- [Objective]: Search the listing below for the string "scene" and copy every line where it occurs.

- [Dataset records]:

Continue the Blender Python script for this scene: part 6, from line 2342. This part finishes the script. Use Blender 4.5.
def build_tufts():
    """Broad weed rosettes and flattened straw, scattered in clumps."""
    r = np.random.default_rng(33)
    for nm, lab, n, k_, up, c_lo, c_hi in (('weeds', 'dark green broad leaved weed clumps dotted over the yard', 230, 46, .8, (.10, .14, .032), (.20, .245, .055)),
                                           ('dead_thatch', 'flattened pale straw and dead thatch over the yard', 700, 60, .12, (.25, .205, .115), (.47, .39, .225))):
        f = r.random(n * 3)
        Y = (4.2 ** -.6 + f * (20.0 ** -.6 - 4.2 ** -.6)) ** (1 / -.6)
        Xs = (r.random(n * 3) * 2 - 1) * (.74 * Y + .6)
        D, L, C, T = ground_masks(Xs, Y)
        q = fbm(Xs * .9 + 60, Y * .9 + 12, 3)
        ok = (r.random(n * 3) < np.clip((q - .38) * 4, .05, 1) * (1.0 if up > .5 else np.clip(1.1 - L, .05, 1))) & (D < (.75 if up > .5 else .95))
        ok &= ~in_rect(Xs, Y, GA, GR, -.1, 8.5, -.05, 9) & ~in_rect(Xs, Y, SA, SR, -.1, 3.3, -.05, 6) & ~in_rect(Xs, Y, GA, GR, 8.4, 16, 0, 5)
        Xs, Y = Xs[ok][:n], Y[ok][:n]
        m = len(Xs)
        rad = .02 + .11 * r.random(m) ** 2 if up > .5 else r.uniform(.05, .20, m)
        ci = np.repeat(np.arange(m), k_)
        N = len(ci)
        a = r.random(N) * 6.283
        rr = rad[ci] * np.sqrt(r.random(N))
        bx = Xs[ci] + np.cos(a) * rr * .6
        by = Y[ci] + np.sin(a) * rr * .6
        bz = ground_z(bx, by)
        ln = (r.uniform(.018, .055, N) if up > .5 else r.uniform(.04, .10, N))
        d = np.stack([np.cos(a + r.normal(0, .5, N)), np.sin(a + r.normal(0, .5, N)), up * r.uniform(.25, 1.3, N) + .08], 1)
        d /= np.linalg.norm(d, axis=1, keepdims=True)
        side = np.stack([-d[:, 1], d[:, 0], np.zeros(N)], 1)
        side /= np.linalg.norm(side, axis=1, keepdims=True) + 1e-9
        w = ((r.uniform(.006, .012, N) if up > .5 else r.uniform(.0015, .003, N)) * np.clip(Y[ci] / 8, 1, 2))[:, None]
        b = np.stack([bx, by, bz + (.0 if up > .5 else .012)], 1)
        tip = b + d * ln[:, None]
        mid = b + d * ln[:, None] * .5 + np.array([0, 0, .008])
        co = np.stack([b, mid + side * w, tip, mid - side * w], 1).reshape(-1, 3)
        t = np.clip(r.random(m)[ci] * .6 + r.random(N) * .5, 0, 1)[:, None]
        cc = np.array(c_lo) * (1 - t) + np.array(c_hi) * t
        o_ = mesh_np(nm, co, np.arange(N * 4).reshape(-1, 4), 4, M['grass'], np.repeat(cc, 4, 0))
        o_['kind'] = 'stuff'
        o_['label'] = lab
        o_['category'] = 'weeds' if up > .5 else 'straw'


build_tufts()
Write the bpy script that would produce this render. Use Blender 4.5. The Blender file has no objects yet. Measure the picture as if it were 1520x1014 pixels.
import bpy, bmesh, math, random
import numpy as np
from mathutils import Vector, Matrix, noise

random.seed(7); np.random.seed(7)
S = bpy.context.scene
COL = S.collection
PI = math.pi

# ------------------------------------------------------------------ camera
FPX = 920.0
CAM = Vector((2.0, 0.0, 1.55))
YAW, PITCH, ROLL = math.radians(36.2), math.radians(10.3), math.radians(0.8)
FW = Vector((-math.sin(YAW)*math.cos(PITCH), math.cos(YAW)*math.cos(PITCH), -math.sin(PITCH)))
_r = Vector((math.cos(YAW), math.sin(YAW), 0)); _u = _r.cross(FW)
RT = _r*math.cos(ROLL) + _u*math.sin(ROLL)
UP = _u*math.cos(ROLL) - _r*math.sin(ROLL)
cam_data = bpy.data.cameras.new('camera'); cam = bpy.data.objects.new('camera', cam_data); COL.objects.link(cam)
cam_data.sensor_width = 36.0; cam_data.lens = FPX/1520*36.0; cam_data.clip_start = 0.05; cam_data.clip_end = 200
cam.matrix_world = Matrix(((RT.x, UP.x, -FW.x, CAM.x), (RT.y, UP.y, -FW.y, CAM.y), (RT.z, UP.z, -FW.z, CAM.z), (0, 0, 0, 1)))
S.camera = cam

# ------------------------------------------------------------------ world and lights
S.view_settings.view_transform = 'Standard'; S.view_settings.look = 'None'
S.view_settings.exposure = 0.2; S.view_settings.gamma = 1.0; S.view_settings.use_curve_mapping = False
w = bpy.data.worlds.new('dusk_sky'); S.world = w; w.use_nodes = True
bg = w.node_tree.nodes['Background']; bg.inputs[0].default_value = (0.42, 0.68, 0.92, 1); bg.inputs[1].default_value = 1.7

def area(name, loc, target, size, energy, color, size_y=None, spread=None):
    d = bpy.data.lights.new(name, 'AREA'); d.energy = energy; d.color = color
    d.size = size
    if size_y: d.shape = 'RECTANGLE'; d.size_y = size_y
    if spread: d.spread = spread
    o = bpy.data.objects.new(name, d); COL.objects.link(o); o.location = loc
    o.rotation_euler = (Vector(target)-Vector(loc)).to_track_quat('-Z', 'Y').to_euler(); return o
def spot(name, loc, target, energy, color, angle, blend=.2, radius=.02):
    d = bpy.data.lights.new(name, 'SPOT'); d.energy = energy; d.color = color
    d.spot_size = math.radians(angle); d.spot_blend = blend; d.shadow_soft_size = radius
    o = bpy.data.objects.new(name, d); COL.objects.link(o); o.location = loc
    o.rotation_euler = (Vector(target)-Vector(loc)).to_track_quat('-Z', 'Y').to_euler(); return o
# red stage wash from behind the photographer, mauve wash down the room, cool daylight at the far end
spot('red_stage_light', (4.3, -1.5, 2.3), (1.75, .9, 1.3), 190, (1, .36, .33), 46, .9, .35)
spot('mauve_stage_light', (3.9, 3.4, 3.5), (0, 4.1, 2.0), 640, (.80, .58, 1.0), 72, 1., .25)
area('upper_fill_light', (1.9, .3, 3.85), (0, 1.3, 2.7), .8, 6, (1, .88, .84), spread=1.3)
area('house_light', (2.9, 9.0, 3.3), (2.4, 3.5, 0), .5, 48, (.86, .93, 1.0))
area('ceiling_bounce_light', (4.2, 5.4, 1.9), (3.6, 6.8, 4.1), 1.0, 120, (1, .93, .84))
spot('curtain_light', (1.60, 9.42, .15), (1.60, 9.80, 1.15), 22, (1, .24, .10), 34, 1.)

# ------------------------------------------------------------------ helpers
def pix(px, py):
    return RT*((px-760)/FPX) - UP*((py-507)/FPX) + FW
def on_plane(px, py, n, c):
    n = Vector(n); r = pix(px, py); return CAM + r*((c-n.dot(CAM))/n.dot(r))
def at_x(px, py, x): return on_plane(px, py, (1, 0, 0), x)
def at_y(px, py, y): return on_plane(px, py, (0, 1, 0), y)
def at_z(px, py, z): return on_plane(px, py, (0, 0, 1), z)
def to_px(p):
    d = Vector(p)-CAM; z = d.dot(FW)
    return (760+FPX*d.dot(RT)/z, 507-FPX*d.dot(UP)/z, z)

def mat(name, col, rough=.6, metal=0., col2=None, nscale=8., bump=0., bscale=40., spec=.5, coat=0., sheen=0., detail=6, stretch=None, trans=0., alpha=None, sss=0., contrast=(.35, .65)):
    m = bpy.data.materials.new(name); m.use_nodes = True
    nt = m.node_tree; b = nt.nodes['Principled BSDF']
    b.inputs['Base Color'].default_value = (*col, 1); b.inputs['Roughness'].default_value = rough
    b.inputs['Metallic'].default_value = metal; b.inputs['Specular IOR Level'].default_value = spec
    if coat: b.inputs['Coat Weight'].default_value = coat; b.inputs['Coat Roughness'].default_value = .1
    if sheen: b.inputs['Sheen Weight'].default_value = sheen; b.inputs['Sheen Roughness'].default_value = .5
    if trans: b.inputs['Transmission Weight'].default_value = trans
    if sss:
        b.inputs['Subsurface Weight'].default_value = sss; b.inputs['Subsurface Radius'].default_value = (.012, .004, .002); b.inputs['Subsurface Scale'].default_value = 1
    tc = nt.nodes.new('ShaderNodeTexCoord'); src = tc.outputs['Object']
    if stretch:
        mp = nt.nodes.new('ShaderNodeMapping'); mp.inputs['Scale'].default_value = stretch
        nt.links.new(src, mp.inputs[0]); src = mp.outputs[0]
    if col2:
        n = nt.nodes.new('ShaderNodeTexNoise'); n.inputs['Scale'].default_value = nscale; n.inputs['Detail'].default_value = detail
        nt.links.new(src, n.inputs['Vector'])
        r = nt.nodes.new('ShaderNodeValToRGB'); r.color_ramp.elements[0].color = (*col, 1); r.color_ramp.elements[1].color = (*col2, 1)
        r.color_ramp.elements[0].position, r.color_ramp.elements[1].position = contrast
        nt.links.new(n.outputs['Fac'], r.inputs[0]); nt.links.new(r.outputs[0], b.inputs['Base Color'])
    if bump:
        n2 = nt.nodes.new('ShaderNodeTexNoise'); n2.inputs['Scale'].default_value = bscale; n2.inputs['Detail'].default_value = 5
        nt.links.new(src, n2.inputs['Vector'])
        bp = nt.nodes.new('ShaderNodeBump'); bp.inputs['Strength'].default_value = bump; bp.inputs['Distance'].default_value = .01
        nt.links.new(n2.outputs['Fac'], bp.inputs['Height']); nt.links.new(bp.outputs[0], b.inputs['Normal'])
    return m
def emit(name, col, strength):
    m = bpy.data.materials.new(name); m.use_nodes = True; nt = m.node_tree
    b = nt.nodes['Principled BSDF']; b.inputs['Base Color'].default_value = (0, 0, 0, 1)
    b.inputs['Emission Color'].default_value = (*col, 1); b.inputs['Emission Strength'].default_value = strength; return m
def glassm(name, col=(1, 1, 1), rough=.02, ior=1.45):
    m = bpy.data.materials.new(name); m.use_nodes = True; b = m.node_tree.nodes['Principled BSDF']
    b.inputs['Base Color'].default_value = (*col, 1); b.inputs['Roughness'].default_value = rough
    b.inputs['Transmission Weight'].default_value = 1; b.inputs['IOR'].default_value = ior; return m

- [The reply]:
Continue the Blender Python script for this scene: part 6, from line 2342. This part finishes the script. Use Blender 4.5.
S = bpy.context.scene